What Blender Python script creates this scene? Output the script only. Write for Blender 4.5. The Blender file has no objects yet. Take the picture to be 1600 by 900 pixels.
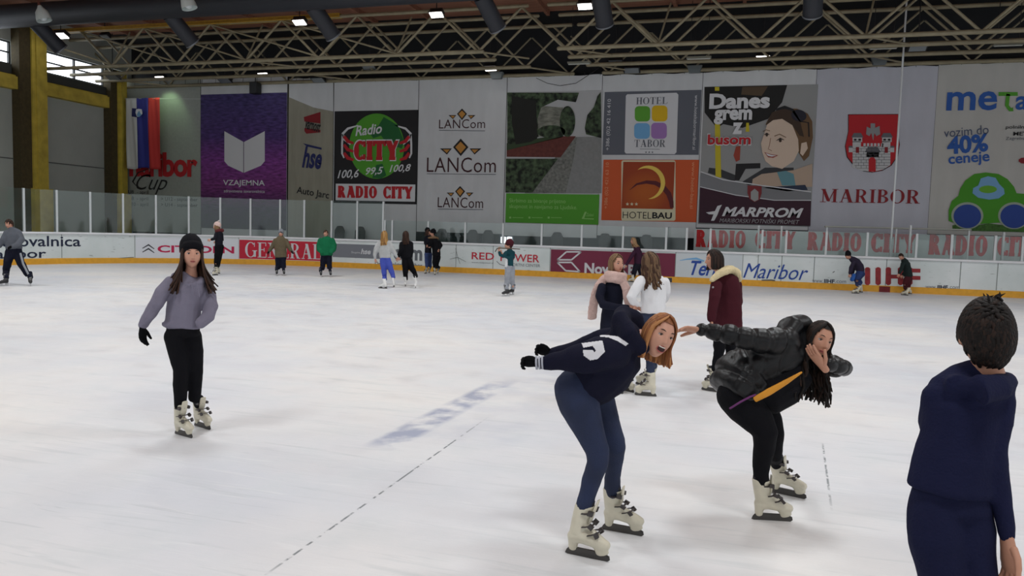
import bpy, bmesh, math, random
import numpy as np
from mathutils import Vector, Matrix
from mathutils.geometry import tessellate_polygon

# ------------------------------------------------------------------ camera
F = 1200.0; CZ = 1.7
_up = np.array([.0283, 1, 89.5/1200]); _up /= np.linalg.norm(_up)
_mx = np.array([-4140, 206, -1200.]); _mx /= np.linalg.norm(_mx)
_X = -_mx; _X = _X-_up*_X.dot(_up); _X /= np.linalg.norm(_X)
_Y = np.cross(_up, _X)
W = np.array([_X, _Y, _up])                 # camera axes -> world axes
P0 = np.array([0, 0, CZ])
scene = bpy.context.scene
COL = scene.collection
cam = bpy.data.objects.new('camera', bpy.data.cameras.new('camera'))
COL.objects.link(cam)
cam.matrix_world = Matrix.Translation((0, 0, CZ)) @ Matrix(W.tolist()).to_4x4()
cam.data.sensor_width = 36; cam.data.lens = F/1600*36
cam.data.clip_start = .05; cam.data.clip_end = 300
scene.camera = cam
scene.view_settings.view_transform = 'Standard'
scene.view_settings.look = 'None'
scene.view_settings.gamma = 1
scene.view_settings.use_curve_mapping = False
scene.view_settings.exposure = 0.0

# ------------------------------------------------------------------ world light (ambient fill added through the unmodelled sides of the hall)
wd = bpy.data.worlds.new('world'); scene.world = wd; wd.use_nodes = True
wd.node_tree.nodes['Background'].inputs[0].default_value = (.90, .96, 1, 1)
wd.node_tree.nodes['Background'].inputs[1].default_value = 1.05

def ray(x, y): return W @ np.array([(x-800)/F, (450-y)/F, -1.])
def pz(x, y, z0=0): r = ray(x, y); return P0+r*((z0-CZ)/r[2])
def py_(x, y, Y0): r = ray(x, y); return P0+r*(Y0/r[1])
def px_(x, y, X0): r = ray(x, y); return P0+r*(X0/r[0])
def pd(x, y, d): return P0+ray(x, y)*d     # d = depth along the view axis
def depth(p): return -(W.T @ (np.array(p)-P0))[2]

# hall floodlights above the ice
def area(name, loc, power, sx, sy, col=(.94, .985, 1), spread=150):
    l = bpy.data.lights.new(name, 'AREA'); l.shape = 'RECTANGLE'; l.size = sx; l.size_y = sy
    l.energy = power; l.color = col; l.spread = math.radians(spread)
    o = bpy.data.objects.new(name, l); COL.objects.link(o); o.location = loc
    return o
for ix, X in enumerate((-21, -13.5, -6, 1.5, 9)):
    for Yv in (1.0, 7.5, 14.0, 20.5):
        area('hall_light', (X, Yv, 8.3), 148, 1.6, 1.0)

# ------------------------------------------------------------------ materials
MATS = {}
def srgb(r, g, b):
    f = lambda c: (c/255/12.92 if c/255 <= .04045 else ((c/255+.055)/1.055)**2.4)
    return (f(r), f(g), f(b), 1)
def mat(name, rgb, rough=.7, metal=0, bump=0, bscale=60, var=0, vscale=8, spec=.5, emit=None, stretch=None, sheen=0, coat=0):
    if name in MATS: return MATS[name]
    m = bpy.data.materials.new(name); m.use_nodes = True; MATS[name] = m
    nt = m.node_tree; b = nt.nodes['Principled BSDF']
    c = srgb(*rgb) if max(rgb) > 1 else (*rgb, 1)
    b.inputs['Base Color'].default_value = c
    b.inputs['Roughness'].default_value = rough; b.inputs['Metallic'].default_value = metal
    b.inputs['Specular IOR Level'].default_value = spec
    if sheen: b.inputs['Sheen Weight'].default_value = sheen
    if coat: b.inputs['Coat Weight'].default_value = coat
    tc = nt.nodes.new('ShaderNodeTexCoord')
    mp = nt.nodes.new('ShaderNodeMapping'); nt.links.new(tc.outputs['Object'], mp.inputs[0])
    if stretch: mp.inputs['Scale'].default_value = stretch
    if bump:
        n = nt.nodes.new('ShaderNodeTexNoise'); n.inputs['Scale'].default_value = bscale; n.inputs['Detail'].default_value = 3
        nt.links.new(mp.outputs[0], n.inputs['Vector'])
        bp = nt.nodes.new('ShaderNodeBump'); bp.inputs['Strength'].default_value = bump; bp.inputs['Distance'].default_value = .02
        nt.links.new(n.outputs[0], bp.inputs['Height']); nt.links.new(bp.outputs[0], b.inputs['Normal'])
    if var:
        n = nt.nodes.new('ShaderNodeTexNoise'); n.inputs['Scale'].default_value = vscale; n.inputs['Detail'].default_value = 4
        nt.links.new(mp.outputs[0], n.inputs['Vector'])
        r = nt.nodes.new('ShaderNodeValToRGB'); nt.links.new(n.outputs[0], r.inputs[0])
        r.color_ramp.elements[0].position = .3; r.color_ramp.elements[1].position = .7
        r.color_ramp.elements[0].color = tuple(v*(1-var) for v in c[:3])+(1,)
        r.color_ramp.elements[1].color = tuple(min(1, v*(1+var)) for v in c[:3])+(1,)
        nt.links.new(r.outputs[0], b.inputs['Base Color'])
    if emit:
        b.inputs['Emission Color'].default_value = c; b.inputs['Emission Strength'].default_value = emit
    return m

def N(nt, typ, **kw):
    n = nt.nodes.new(typ)
    for k, v in kw.items():
        if k in n.inputs: n.inputs[k].default_value = v
        else: setattr(n, k, v)
    return n

# ------------------------------------------------------------------ mesh builder
class MB:
    def __init__(s): s.v = []; s.f = []; s.m = []; s.cur = 0
    def add(s, vs, fs):
        o = len(s.v); s.v += [tuple(map(float, p)) for p in vs]
        s.f += [tuple(i+o for i in f) for f in fs]; s.m += [s.cur]*len(fs); return s
    def box(s, c, d, R=None):
        vs = []
        for x in (-.5, .5):
            for y in (-.5, .5):
                for z in (-.5, .5):
                    p = np.array([x*d[0], y*d[1], z*d[2]])
                    if R is not None: p = R @ p
                    vs.append(p+np.array(c))
        return s.add(vs, [(0, 1, 3, 2), (4, 6, 7, 5), (0, 4, 5, 1), (2, 3, 7, 6), (0, 2, 6, 4), (1, 5, 7, 3)])
    def box2(s, a, b): a = np.array(a); b = np.array(b); return s.box((a+b)/2, abs(b-a))
    def loft(s, pts, rad, side=None, n=14, cap=True, flat=False, capf=1):
        """tube through pts; rad = radius or (half width along side, half depth)"""
        pts = [np.array(p, float) for p in pts]; k = len(pts)
        rad = [(r, r) if not hasattr(r, '__len__') else r for r in rad]
        tg = []
        for i in range(k):
            t = pts[min(i+1, k-1)]-pts[max(i-1, 0)]; L = np.linalg.norm(t); tg.append(t/L if L > 1e-9 else np.array([0, 0, 1.]))
        if side is None:
            side = np.cross(tg[0], [0, 0, 1.]); 
            if np.linalg.norm(side) < .1: side = np.cross(tg[0], [0, 1., 0])
        side = np.array(side, float)
        rings = []; 
        def ring(c, t, sd, a, b):
            u = sd-t*sd.dot(t); u /= np.linalg.norm(u); w = np.cross(t, u)
            return [c+u*a*math.cos(q)+w*b*math.sin(q) for q in [2*math.pi*j/n for j in range(n)]], u
        cs = side
        seq = []
        if cap and not flat:
            for q in (70, 45, 22):
                q = math.radians(q); m = min(rad[0])*capf; seq.append((pts[0]-tg[0]*m*math.sin(q), tg[0], rad[0][0]*math.cos(q), rad[0][1]*math.cos(q)))
        for i in range(k): seq.append((pts[i], tg[i], *rad[i]))
        if cap and not flat:
            for q in (22, 45, 70):
                q = math.radians(q); m = min(rad[-1])*capf; seq.append((pts[-1]+tg[-1]*m*math.sin(q), tg[-1], rad[-1][0]*math.cos(q), rad[-1][1]*math.cos(q)))
        for c, t, a, b in seq:
            r, cs = ring(c, t, cs, a, b); rings.append(r)
        vs = [p for r in rings for p in r]; R = len(rings)
        fs = [(i*n+j, i*n+(j+1) % n, (i+1)*n+(j+1) % n, (i+1)*n+j) for i in range(R-1) for j in range(n)]
        if cap: fs += [tuple(reversed(range(n))), tuple(range((R-1)*n, R*n))]
        return s.add(vs, fs)
    def ball(s, c, r, R=None, nu=16, nv=10):
        r = (r, r, r) if not hasattr(r, '__len__') else r; vs = []
        for i in range(nv+1):
            a = math.pi*i/nv-math.pi/2
            for j in range(nu):
                b = 2*math.pi*j/nu
                p = np.array([r[0]*math.cos(a)*math.cos(b), r[1]*math.cos(a)*math.sin(b), r[2]*math.sin(a)])
                if R is not None: p = R @ p
                vs.append(p+np.array(c))
        fs = [(i*nu+j, i*nu+(j+1) % nu, (i+1)*nu+(j+1) % nu, (i+1)*nu+j) for i in range(nv) for j in range(nu)]
        return s.add(vs, fs)
    def prism(s, poly, axis_o, u, w, t):
        """polygon (a,b) in frame o+a*u+b*w extruded by vector t"""
        o = np.array(axis_o, float); u = np.array(u, float); w = np.array(w, float); t = np.array(t, float)
        n = len(poly); A = [o+a*u+b*w for a, b in poly]; B = [p+t for p in A]
        tri = tessellate_polygon([[Vector((a, b, 0)) for a, b in poly]])
        fs = [tuple(x) for x in tri]+[tuple(i+n for i in reversed(x)) for x in tri]
        fs += [(i, (i+1) % n, (i+1) % n+n, i+n) for i in range(n)]
        return s.add(A+B, fs)
    def mesh(s, name, mats, smooth=True):
        me = bpy.data.meshes.new(name); me.from_pydata(s.v, [], s.f); 
        for m in (mats if isinstance(mats, (list, tuple)) else [mats]): me.materials.append(m)
        me.polygons.foreach_set('material_index', s.m)
        bm = bmesh.new(); bm.from_mesh(me); bmesh.ops.recalc_face_normals(bm, faces=bm.faces); bm.to_mesh(me); bm.free()
        if smooth: me.polygons.foreach_set('use_smooth', [True]*len(me.polygons))
        me.update(); return me
    def build(s, name, mats, parent=None, smooth=False, origin=None):
        if origin is not None: s.v = [tuple(np.array(p)-origin) for p in s.v]
        o = bpy.data.objects.new(name, s.mesh(name, mats, smooth)); COL.objects.link(o)
        if parent is not None: o.parent = parent
        return o

def tag(o, label=None, cat=None, group=None, kind=None):
    if label: o['label'] = label
    if cat: o['category'] = cat
    if group: o['group'] = group
    if kind: o['kind'] = kind
    return o
def thing(name, label, cat, loc=(0, 0, 0), group=None):
    o = bpy.data.objects.new(name, None); COL.objects.link(o); o.location = tuple(map(float, loc)); o.empty_display_size = .2
    return tag(o, label, cat, group)
def struct(name, mb, m, smooth=False): return tag(mb.build(name, m, None, smooth), kind='structure')
def shade_auto(o): pass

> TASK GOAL
Please restate the material above line by line, exactly, beginning at its first line and ending with the line that contains "from mathutils.geometry import", without any pictures.

> FINISHED TASK
What Blender Python script creates this scene? Output the script only. Write for Blender 4.5. The Blender file has no objects yet. Take the picture to be 1600 by 900 pixels.
import bpy, bmesh, math, random
import numpy as np
from mathutils import Vector, Matrix
from mathutils.geometry import tessellate_polygon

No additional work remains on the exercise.